NZ Detectives by John Lockyer

NZ Detectives by John Lockyer

Author:John Lockyer
Language: eng
Format: epub
ISBN: 9781742287645
Publisher: Penguin Random House New Zealand
Published: 2010-11-19T00:00:00+00:00


CHAPTER FIFTEEN

Overseas Assignment

At the end of her primary school years, Cushla Watson was asked to complete a leaver’s form. There was a section titled: What do you want to be when you grow up? Cushla wrote ‘policewoman’. She has no idea why.

After secondary school, she went into the Air Force. Three years later, an Air Force colleague told Cushla she wanted to join the police. Cushla remembered her early ambition and went along to the recruitment office, too. That year, there were six other women in the same intake as Cushla.

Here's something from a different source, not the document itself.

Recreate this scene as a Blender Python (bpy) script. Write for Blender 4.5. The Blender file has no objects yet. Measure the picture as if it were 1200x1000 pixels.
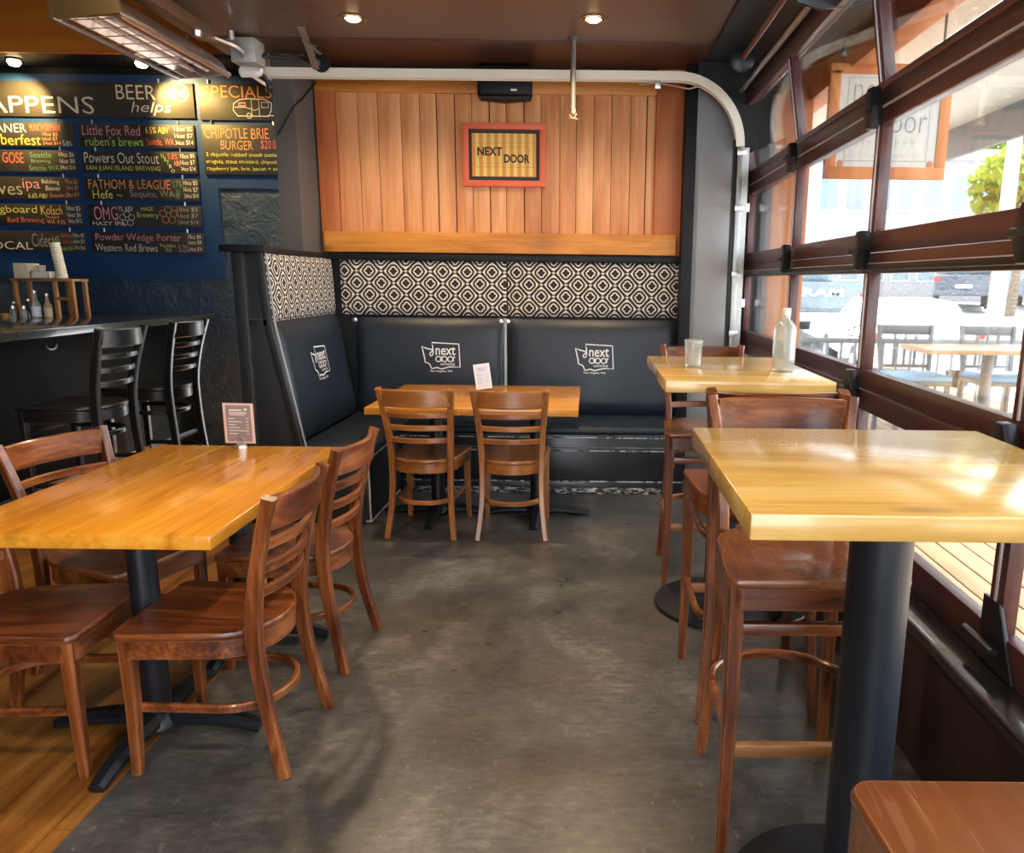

The following year the police recruit course accepted 20 women.

Cushla Watson was in the police for 20 years. For a time, she was the only serving female detective in Wellington.

I was introduced to the CIB very early in my career. I was working in Tauranga. A small station; the only policewoman. I’d taken over from another policewoman, so I pretty much continued her role which was youth aid work and talking to students and other groups about the police. But every now and then I was asked to join a detective when he was interviewing a woman. So I knew a bit about the work.

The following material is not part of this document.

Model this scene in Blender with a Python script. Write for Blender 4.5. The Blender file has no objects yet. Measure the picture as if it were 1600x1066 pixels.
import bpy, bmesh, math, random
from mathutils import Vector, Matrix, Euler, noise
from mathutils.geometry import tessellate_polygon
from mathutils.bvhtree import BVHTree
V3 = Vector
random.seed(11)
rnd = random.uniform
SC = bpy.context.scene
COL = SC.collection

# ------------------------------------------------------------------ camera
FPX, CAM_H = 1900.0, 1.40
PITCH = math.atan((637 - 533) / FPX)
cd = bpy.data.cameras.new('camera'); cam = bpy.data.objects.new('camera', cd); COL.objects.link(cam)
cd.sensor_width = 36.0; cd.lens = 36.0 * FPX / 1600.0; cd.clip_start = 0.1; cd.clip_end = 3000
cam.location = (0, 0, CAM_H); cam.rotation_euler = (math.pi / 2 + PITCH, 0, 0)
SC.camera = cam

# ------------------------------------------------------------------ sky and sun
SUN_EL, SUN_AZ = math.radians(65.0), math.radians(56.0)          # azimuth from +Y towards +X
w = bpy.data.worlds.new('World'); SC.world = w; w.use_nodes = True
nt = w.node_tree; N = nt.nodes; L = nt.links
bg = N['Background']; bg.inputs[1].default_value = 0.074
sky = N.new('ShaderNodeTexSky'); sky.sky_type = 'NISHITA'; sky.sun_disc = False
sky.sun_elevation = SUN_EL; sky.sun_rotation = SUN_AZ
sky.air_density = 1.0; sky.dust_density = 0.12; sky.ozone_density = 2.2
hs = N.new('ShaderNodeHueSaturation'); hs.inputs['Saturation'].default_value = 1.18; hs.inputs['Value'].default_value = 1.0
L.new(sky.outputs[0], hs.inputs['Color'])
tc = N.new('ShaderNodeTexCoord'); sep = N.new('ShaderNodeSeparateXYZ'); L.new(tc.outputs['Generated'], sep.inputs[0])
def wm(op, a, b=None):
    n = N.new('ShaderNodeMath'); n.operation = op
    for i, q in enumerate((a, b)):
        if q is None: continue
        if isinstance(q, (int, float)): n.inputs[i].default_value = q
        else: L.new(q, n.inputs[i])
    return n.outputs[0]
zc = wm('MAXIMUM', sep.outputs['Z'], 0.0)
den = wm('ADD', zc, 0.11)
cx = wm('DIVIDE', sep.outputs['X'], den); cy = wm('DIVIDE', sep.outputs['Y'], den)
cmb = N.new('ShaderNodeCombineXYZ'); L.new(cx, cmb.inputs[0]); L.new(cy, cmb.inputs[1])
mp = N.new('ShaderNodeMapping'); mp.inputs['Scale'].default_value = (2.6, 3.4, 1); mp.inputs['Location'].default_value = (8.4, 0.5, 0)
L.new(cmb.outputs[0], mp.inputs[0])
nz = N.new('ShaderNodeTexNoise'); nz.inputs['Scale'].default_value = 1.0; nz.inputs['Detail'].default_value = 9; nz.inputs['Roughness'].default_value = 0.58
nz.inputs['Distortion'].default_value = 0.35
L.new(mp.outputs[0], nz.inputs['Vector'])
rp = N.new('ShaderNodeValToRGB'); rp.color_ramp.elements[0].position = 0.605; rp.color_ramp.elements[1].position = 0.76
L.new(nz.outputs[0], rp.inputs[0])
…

Tauranga was a nice place, but a bit small. I wanted to experience the variety of work that happens in a large city. I couldn’t get a transfer to Auckland, so I took six months’ leave and went overseas. When I returned I was posted to Wellington. 1976. After six months of working mostly in the control room, Ted Lines asked me to help out with a CIB case.

A woman in Karori had complained about a man harassing her. Continually phoning her, making sexually explicit comments and pestering her to go out with him. Ted wanted to set him up.

The next time the man made contact, the woman arranged a meeting. On the day, in a wig and clothes the woman said she’d be wearing, I turned up at the meeting place – a known road in Karori. I wasn’t alone. I had one detective on a motorbike behind me and another along the street up ahead.

While I waited, I saw the guy drive past a couple of times, then he took the bait. He swung in close to the footpath and stopped. To make doubly sure it was the right person and not someone wanting directions, I asked him some specific questions. It was him. Then, instead of getting in the car I dropped some keys on the ground – the signal for the others to move in and arrest him.

He was an easy catch. I think the charge was offensive behaviour. And later that year I applied and was accepted for detective training.

I was the only woman on the course. And apart from Jean Dougall who was a detective inspector and the highest-ranked woman in the CIB, there were only one or two other working woman detectives. But that didn’t bother me. I just absorbed everything. We had fantastic, experienced lecturers and speakers from outside talking about stuff I couldn’t wait to be part of.